Linear vs. Non-Linear History
One of the most important criteria for us was having a linear git history letting developers traverse/bisect it easily to check for regression or bug sources. In case of non-linear git history it can be non-trivial:
Our git history for the master branch looks like:
Aside from allowing an easy git-bisect
, this structure allows us to follow changes that were brought by a particular merged feature branch and revert it, if needed.
Development
For development our git workflow looks like:
Fetch a fresh copy of master:
$ git checkout master
$ git fetch -p --tags
$ get merge --ff-only origin/master
Create a branch on top of it:
$ git checkout -b forum-filtering-218
The name contains an issue number from the issue tracker.

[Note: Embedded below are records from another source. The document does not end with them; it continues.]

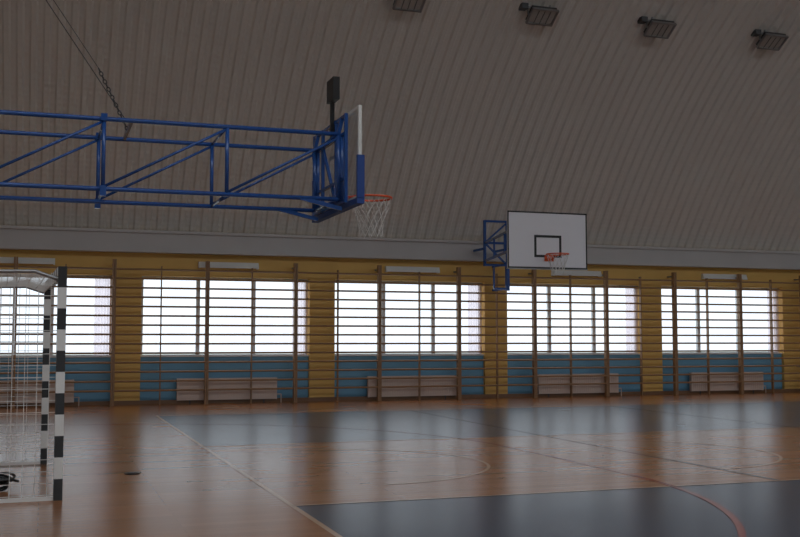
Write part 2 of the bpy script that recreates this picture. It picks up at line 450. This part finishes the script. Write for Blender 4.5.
# ---------------- far hoop
H2=empty('basketball_hoop.001')
bx0,bx1,by,bz0,bz1=8.93,10.75,19.46,2.97,4.14
mb=MB()
mb.box(bx0,bx1,by,by+0.03,bz0,bz1,'board')
def fr(x0,x1,z0,z1,w,k,dy):
    for q in ((x0,x1,z0,z0+w),(x0,x1,z1-w,z1),(x0,x0+w,z0+w,z1-w),(x1-w,x1,z0+w,z1-w)):
        mb.box(q[0],q[1],by-dy,by+0.0,q[2],q[3],k)
fr(bx0,bx1,bz0,bz1,0.03,'black',0.004); fr(9.53,10.15,3.20,3.66,0.05,'black',0.004)
mb.box(bx0-0.01,bx1+0.01,by-0.006,by+0.04,bz0-0.02,bz0-0.0,'steel')
mb.obj('backboard',H2)
rim_net(H2,(9.86,by-0.39,3.24),(0,-1,0))
mb=MB()
yb=by+0.08
for x in (9.45,10.21): mb.beam((x,yb,3.0),(x,yb,4.0),0.05,'blue')
for z in (3.05,3.5,3.95): mb.beam((9.2,yb,z),(10.45,yb,z),0.045,'blue')
mb.obj('board_frame',H2)
mb=MB(); fy=24.3; fa,fb=10.52,11.14
for x in (fa,fb): mb.beam((x,fy,3.36),(x,fy,4.52),0.06,'blue')
for z in (3.39,3.95,4.50): mb.beam((fa,fy,z),(fb,fy,z),0.055,'blue')
mb.beam((fa,fy,3.95),(fb,fy,4.48),0.04,'blue'); mb.beam((fa,fy,3.95),(fb,fy,3.39),0.04,'blue')
mb.beam((fb,fy,2.75),(fb,fy,3.36),0.09,'blue'); mb.beam((fa+0.25,fy,2.8),(fb,fy,2.8),0.05,'blue')
mb.beam((fa+0.25,fy,2.8),(fa+0.25,fy,3.39),0.04,'blue')
for z in (2.8,3.42): mb.beam((fb,fy,z),(fb,YW,z),0.06,'blue')
for x in (fa,fb): mb.beam((x,fy,3.8),(x,YW-0.22,3.8),0.06,'blue')
mb.obj('wall_bracket',H2)
mb=MB()
for z in (3.5,3.95): 
    mb.beam((fa+0.02,fy,z),(9.45,yb,z),0.05,'blue'); mb.beam((fb,fy,z),(10.21,yb,z),0.05,'blue')
for x0,x1 in ((fa,9.45),(fb,10.21)):
    for q in (0.25,0.5,0.75):
        X=x0+(x1-x0)*q; Y=fy+(yb-fy)*q; mb.beam((X,Y,3.5),(X,Y,3.95),0.035,'blue')
mb.obj('support_arms',H2)

# ---------------- handball goal
G=empty('handball_goal'); gx,gy0,gy1,gh=0.17,10.5,13.6,2.2
NR=0.0034
XF=Matrix.Translation((gx,gy0,0))@Matrix.Rotation(math.radians(2.2),4,'Z')@Matrix.Translation((-gx,-gy0,0))
mb=MB()
for y in (gy0,gy1):
    nb=11
    for i in range(nb):
        z0=gh*i/nb; mb.box(gx-0.04,gx+0.04,y-0.04,y+0.04,z0,gh*(i+1)/nb,'black' if i%2==0 else 'white')
nb=15
for i in range(nb):
    a=gy0+0.04+(gy1-gy0-0.08)*i/nb; b=gy0+0.04+(gy1-gy0-0.08)*(i+1)/nb
    mb.box(gx-0.04,gx+0.04,a,b,gh-0.08,gh,'white' if i%2==0 else 'black')
mb.obj('posts_and_crossbar',G,xf=XF)
def side(y):
    pts=[Vector((gx-0.04,y,gh-0.12))]
    pts+=[Vector((gx-0.25,y,gh-0.05)),Vector((gx-0.70,y,gh-0.06))]
    for i in range(1,7):
        t=math.radians(15*i); pts.append(Vector((gx-0.70-0.25*math.sin(t),y,gh-0.31+0.25*math.cos(t))))
    pts.append(Vector((gx-1.15,y,0.02)))
    return pts
mb=MB()
for y in (gy0,gy1):
    mb.path(side(y),0.018,'steel',8)
    mb.box(gx-1.17,gx-0.04,y-0.02,y+0.02,0.0,0.035,'white')
mb.box(gx-1.17,gx-1.13,gy0,gy1,0.0,0.035,'white')
mb.obj('net_frame',G,xf=XF)
mb=MB()
sp=side(0); L=[0]
for a,b in zip(sp[:-1],sp[1:]): L.append(L[-1]+(b-a).length)
def at(t):
    t=max(0,min(L[-1],t))
    for i in range(len(L)-1):
        if t<=L[i+1]: return sp[i].lerp(sp[i+1],(t-L[i])/(L[i+1]-L[i]))
    return sp[-1]
stp=0.11; nt_=int(L[-1]/stp)
def P(i,y,f):
    p=at(i*L[-1]/nt_); sag=0.06*math.sin(math.pi*i/nt_)
    return Vector((p.x,y,max(0.02,p.z-sag*f)))
for i in range(nt_+1):
    ny=14; prev=None
    for j in range(ny+1):
        q=P(i,gy0+(gy1-gy0)*j/ny,math.sin(math.pi*j/ny))
        if prev: mb.tube(prev,q,NR,'goalnet',3)
        prev=q
ny=28
for j in range(ny+1):
    prev=None
    for i in range(nt_+1):
        q=P(i,gy0+(gy1-gy0)*j/ny,math.sin(math.pi*j/ny))
        if prev: mb.tube(prev,q,NR,'goalnet',3)
        prev=q
def backx(z):
    if z<gh-0.31: return gx-1.15+0.2*(z/(gh-0.31))
    return gx-0.70-0.25*math.sqrt(max(0,1-((z-(gh-0.31))/0.25)**2))
for y in (gy0,gy1):
    z=0.05
    while z<gh-0.08:
        xb=backx(z); mb.tube((gx-0.04,y,z),(xb,y,z),NR,'goalnet',3); z+=0.11
    x=gx-0.1
    while x>gx-1.1:
        zt_=gh-0.06
        if x<gx-0.95: zt_=(x-(gx-1.15))/0.2*(gh-0.31)
        elif x<gx-0.70: zt_=gh-0.31+0.25*math.sqrt(max(0,1-((gx-0.70-x)/0.25)**2))
        mb.tube((x,y,0.02),(x,y,zt_),NR,'goalnet',3); x-=0.11
mb.obj('goal_net',G,xf=XF)

# coiled black rope on floor by the goal
mb=MB()
for i in range(7):
    cx=-0.42+random.uniform(-0.06,0.06); cy=11.35+random.uniform(-0.08,0.08); R=random.uniform(0.10,0.2)
    pts=[]
    for k in range(24):
        t=2*math.pi*k/24
        pts.append(Vector((cx+R*math.cos(t)*1.1,cy+R*math.sin(t),0.015+i*0.016+0.02*(1+math.sin(t*2+i)))))
    mb.path(pts,0.013,'black',6,True)
mb.obj('coiled_rope')
mb=MB(); mb.tube((0.99,12.26,0.0),(0.99,12.26,0.012),0.085,'black',24); mb.tube((0.99,12.26,0.012),(0.99,12.26,0.018),0.05,'darkgrey',20); mb.obj('floor_socket_cover')

# exterior ground
mb=MB(); mb.quad([(-120,YW+0.41,-0.3),(160,YW+0.41,-0.3),(160,160,-0.3),(-120,160,-0.3)],'ground')
mb.quad([(-120,YS-0.41,-0.3),(-120,-160,-0.3),(160,-160,-0.3),(160,YS-0.41,-0.3)],'ground')
mb.obj('ground')

# world : overcast sky, brighter towards zenith and to the (hazy sun) south side
w=bpy.data.worlds.new('overcast_sky'); scene.world=w; w.use_nodes=True
nt=w.node_tree; bg=nt.nodes['Background']
tc=nt.nodes.new('ShaderNodeTexCoord'); sx=nt.nodes.new('ShaderNodeSeparateXYZ'); nt.links.new(tc.outputs['Generated'],sx.inputs[0])
rp=nt.nodes.new('ShaderNodeValToRGB'); nt.links.new(sx.outputs['Z'],rp.inputs['Fac'])
rp.color_ramp.elements[0].color=(0.86,0.93,1.0,1); rp.color_ramp.elements[1].color=(0.96,0.98,1.0,1)
nt.links.new(rp.outputs['Color'],bg.inputs['Color'])
def mr(out,a,b,c,d):
    m=nt.nodes.new('ShaderNodeMapRange'); m.inputs['From Min'].default_value=a; m.inputs['From Max'].default_value=b
    m.inputs['To Min'].default_value=c; m.inputs['To Max'].default_value=d; nt.links.new(out,m.inputs['Value']); return m.outputs['Result']
s1=mr(sx.outputs['Z'],0,1,0,0.9)
s2=mr(sx.outputs['Y'],0.3,-0.8,0,1.7)
ad=nt.nodes.new('ShaderNodeMath'); nt.links.new(s1,ad.inputs[0]); nt.links.new(s2,ad.inputs[1])
a2=nt.nodes.new('ShaderNodeMath'); nt.links.new(ad.outputs[0],a2.inputs[0]); a2.inputs[1].default_value=1.4
nt.links.new(a2.outputs[0],bg.inputs['Strength'])

# camera
cd=bpy.data.cameras.new('camera'); cd.sensor_width=36; cd.lens=1050/800*36; cd.clip_end=500
co=bpy.data.objects.new('camera',cd); col.objects.link(co); co.location=(0,0,1.5)
co.rotation_euler=(math.radians(93.9),0,math.radians(-18.78)); scene.camera=co
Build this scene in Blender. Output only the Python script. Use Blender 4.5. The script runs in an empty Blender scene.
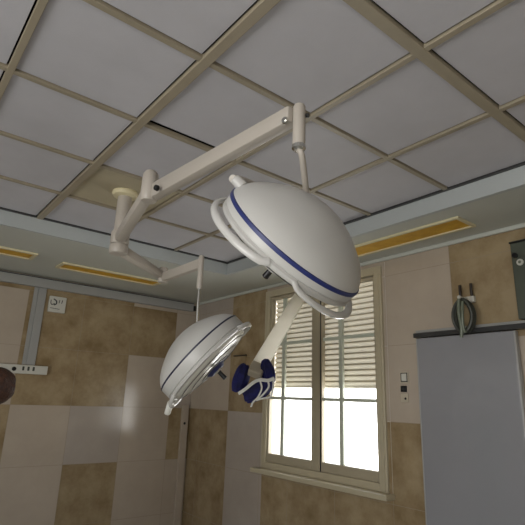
import bpy, bmesh, math, random
from mathutils import Vector, Matrix
random.seed(7)
sc = bpy.context.scene
COL = sc.collection
PI = math.pi

# ------------------------------------------------------------------ materials
def lin(c):
    return tuple(((x / 12.92) if x <= .04045 else ((x + .055) / 1.055) ** 2.4) for x in c)

def mat(name, rgb, rough=.5, metal=0., noise=0., scale=8., rgb2=None, bump=0., bscale=60., trans=0., spec=.5):
    m = bpy.data.materials.new(name); m.use_nodes = True
    nt = m.node_tree; b = nt.nodes['Principled BSDF']
    c1 = lin(rgb); b.inputs['Base Color'].default_value = (*c1, 1)
    b.inputs['Roughness'].default_value = rough; b.inputs['Metallic'].default_value = metal
    b.inputs['Specular IOR Level'].default_value = spec
    tc = nt.nodes.new('ShaderNodeTexCoord')
    if rgb2 is not None or noise:
        c2 = lin(rgb2) if rgb2 is not None else tuple(x * (1 - noise) for x in c1)
        n = nt.nodes.new('ShaderNodeTexNoise'); n.inputs['Scale'].default_value = scale
        n.inputs['Detail'].default_value = 6; n.inputs['Roughness'].default_value = .6
        nt.links.new(tc.outputs['Object'], n.inputs['Vector'])
        r = nt.nodes.new('ShaderNodeValToRGB')
        r.color_ramp.elements[0].position = .35; r.color_ramp.elements[0].color = (*c1, 1)
        r.color_ramp.elements[1].position = .68; r.color_ramp.elements[1].color = (*c2, 1)
        nt.links.new(n.outputs['Fac'], r.inputs['Fac']); nt.links.new(r.outputs['Color'], b.inputs['Base Color'])
    if bump:
        n2 = nt.nodes.new('ShaderNodeTexNoise'); n2.inputs['Scale'].default_value = bscale
        nt.links.new(tc.outputs['Object'], n2.inputs['Vector'])
        bp = nt.nodes.new('ShaderNodeBump'); bp.inputs['Strength'].default_value = bump; bp.inputs['Distance'].default_value = .01
        nt.links.new(n2.outputs['Fac'], bp.inputs['Height']); nt.links.new(bp.outputs['Normal'], b.inputs['Normal'])
    if trans:
        t = nt.nodes.new('ShaderNodeBsdfTranslucent'); t.inputs['Color'].default_value = (*c1, 1)
        mx = nt.nodes.new('ShaderNodeMixShader'); mx.inputs[0].default_value = trans
        out = nt.nodes['Material Output']
        nt.links.new(b.outputs[0], mx.inputs[1]); nt.links.new(t.outputs[0], mx.inputs[2]); nt.links.new(mx.outputs[0], out.inputs[0])
    return m

def glass_mat(name, tint=(.965, .965, .965)):
    m = bpy.data.materials.new(name); m.use_nodes = True; nt = m.node_tree
    nt.nodes.remove(nt.nodes['Principled BSDF']); out = nt.nodes['Material Output']
    t = nt.nodes.new('ShaderNodeBsdfTransparent'); t.inputs[0].default_value = (*tint, 1)
    g = nt.nodes.new('ShaderNodeBsdfGlossy'); g.inputs['Roughness'].default_value = .03
    f = nt.nodes.new('ShaderNodeFresnel'); f.inputs[0].default_value = 1.3
    mx = nt.nodes.new('ShaderNodeMixShader')
    geo = nt.nodes.new('ShaderNodeNewGeometry'); sub = nt.nodes.new('ShaderNodeMath'); sub.operation = 'SUBTRACT'; sub.use_clamp = True
    nt.links.new(f.outputs[0], sub.inputs[0]); nt.links.new(geo.outputs['Backfacing'], sub.inputs[1])
    nt.links.new(sub.outputs[0], mx.inputs[0]); nt.links.new(t.outputs[0], mx.inputs[1]); nt.links.new(g.outputs[0], mx.inputs[2])
    nt.links.new(mx.outputs[0], out.inputs[0]); return m

M = dict(
    panel=mat('ceiling_panel_white', (.75, .745, .765), .6, noise=.08, scale=3, bump=.05, bscale=120),
    panel_tan=mat('ceiling_panel_tan', (.70, .66, .56), .6, noise=.12, scale=3),
    void=mat('plenum_dark', (.05, .045, .04), .9),
    beam=mat('ceiling_beam_beige', (.62, .58, .50), .45, noise=.1, scale=6),
    soffit=mat('soffit_paint', (.76, .77, .74), .5, noise=.06, scale=2),
    fascia=mat('fascia_paint', (.71, .73, .73), .5, noise=.05, scale=2),
    ochre=mat('ochre_insert', (.86, .68, .20), .55, rgb2=(.78, .58, .14), scale=9),
    slotrim=mat('slot_rim', (.84, .80, .66), .5),
    tan=mat('tile_tan', (.65, .58, .46), .20, rgb2=(.52, .44, .32), scale=4.2, spec=.4),
    light=mat('tile_light', (.72, .67, .61), .13, rgb2=(.69, .64, .58), scale=3, spec=.5),
    grey=mat('tile_grey', (.69, .65, .61), .14, rgb2=(.66, .62, .58), scale=3, spec=.5),
    grout=mat('grout', (.58, .53, .46), .8),
    trimgrey=mat('trim_grey', (.62, .62, .61), .35, noise=.05, scale=4),
    plaster=mat('plain_wall', (.84, .82, .78), .7, noise=.06, scale=2),
    floor=mat('floor_vinyl', (.82, .81, .77), .35, noise=.15, scale=5),
    white=mat('lamp_white', (.77, .765, .75), .32, noise=.02, scale=3),
    barw=mat('bar_cream', (.97, .96, .93), .4, noise=.05, scale=12, trans=.85),
    whiteg=mat('lamp_white_gloss', (.80, .795, .78), .12, noise=.02, spec=.7),
    arm=mat('arm_cream', (.73, .70, .66), .38, noise=.03, scale=5),
    navy=mat('stripe_navy', (.10, .12, .24), .4, noise=.05, scale=4),
    blue=mat('stripe_blue', (.15, .19, .42), .4, noise=.05, scale=4),
    chrome=mat('bright_metal', (.85, .85, .83), .18, 1., noise=.02),
    black=mat('black_plastic', (.05, .05, .055), .4, noise=.1),
    lens=mat('lens_glass', (.90, .90, .87), .16, noise=.05, scale=6, spec=.8),
    winframe=mat('window_frame_beige', (.72, .68, .58), .4, noise=.05, scale=5),
    sash=mat('sash_beige', (.66, .62, .53), .4, noise=.05, scale=5),
    muntin=mat('muntin_greygreen', (.74, .76, .70), .45, noise=.05, scale=5),
    slat=mat('shutter_slat', (.82, .795, .73), .5, noise=.05, scale=4, trans=.10),
    slatj=mat('shutter_joint', (.80, .76, .67), .6, noise=.05),
    glass=glass_mat('window_glass'),
    board=mat('grey_laminate', (.57, .57, .585), .04, noise=.04, scale=2.5, spec=.55),
    railm=mat('rail_dark', (.27, .27, .27), .35, .4, noise=.1),
    boxgrey=mat('box_greygreen', (.31, .33, .29), .4, noise=.1, scale=4),
    hose=mat('hose_grey', (.24, .25, .22), .45, noise=.15, scale=20),
    hosel=mat('hose_pale', (.42, .45, .38), .4, noise=.1, scale=20),
    prong=mat('prong_brown', (.14, .09, .05), .5, noise=.1),
    plate=mat('plate_white', (.79, .785, .75), .35, noise=.03),
    plateb=mat('plate_beige', (.74, .70, .62), .4, noise=.03),
    mark=mat('mark_dark', (.13, .16, .18), .5, noise=.05),
    cloth=mat('blue_cloth', (.12, .13, .40), .8, rgb2=(.06, .06, .22), scale=14, bump=.3, bscale=40),
    tie=mat('white_tie', (.92, .92, .90), .7, noise=.03),
    skin=mat('skin', (.78, .60, .50), .5, noise=.05),
    hair=mat('brown_hair', (.30, .17, .10), .55, rgb2=(.17, .09, .05), scale=60, bump=.5, bscale=150),
    scrubs=mat('green_scrubs', (.40, .55, .50), .8, noise=.1, scale=10),
    eye=mat('eye_dark', (.08, .06, .05), .2, noise=.05),
    lip=mat('lip', (.65, .38, .35), .5, noise=.05),
)

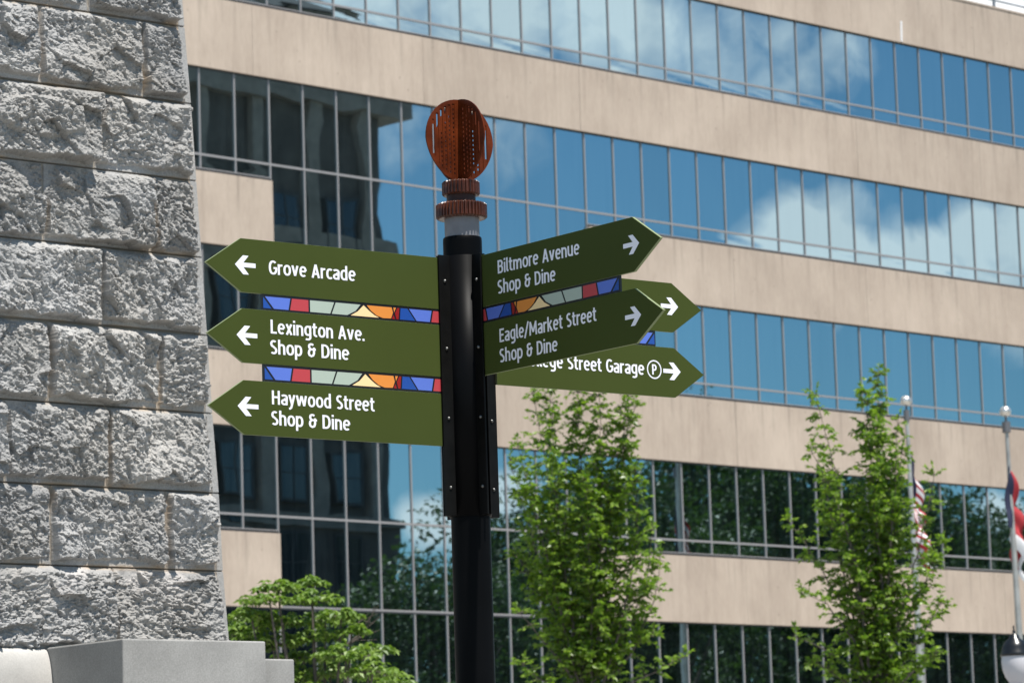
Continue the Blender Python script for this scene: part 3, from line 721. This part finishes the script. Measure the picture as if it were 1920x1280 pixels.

Work on the code and commit your changes onto the feature branch. After some time hacking it’s worth refreshing the branch to make sure there are no conflicts with changes from the other devs:
$ bin/git-refresh
You can find a source of git-refresh
here, but it rebases the current branch against a fresh copy of master effectively.
When the feature is ready to go public, refresh it once more and run the full test suite:
$ bin/git-refresh
$ prove -l
The latter is actually optional, because we have Jenkins hook on a pull request creation, which will perform a full run of our test suite against the published.
Publish the feature branch on GitHub:
$ git push --set-upstream origin forum-filtering-218
Create a PR and ask somebody to review it. If there are notes, fix the code and re-publish:
$ bin/git-refresh
$ git push --force-with-lease origin
When the reviewer is happy with the PR, merge it with master:
$ bin/git-merge-with-master
This script is similar to git-refresh
, but in addition it creates a merge commit and pushes in on GitHub. That closes the PR automatically. Done! Another feature will be included to the next production update.
Deployment
Once a week we choose a point on the master branch, which includes recently completed features and fixes and tag it as a release and move the release
branch to the same commit. Then this version gets pushed to the dev server where it is tested. Later it goes into deployment.
Conclusion
Perhaps with more developers we would need more formal rules or some extra tools, but we are very happy with our approach at the moment: it lets us spend less time figuring out git
and leaves us more time for the development of new features for our game.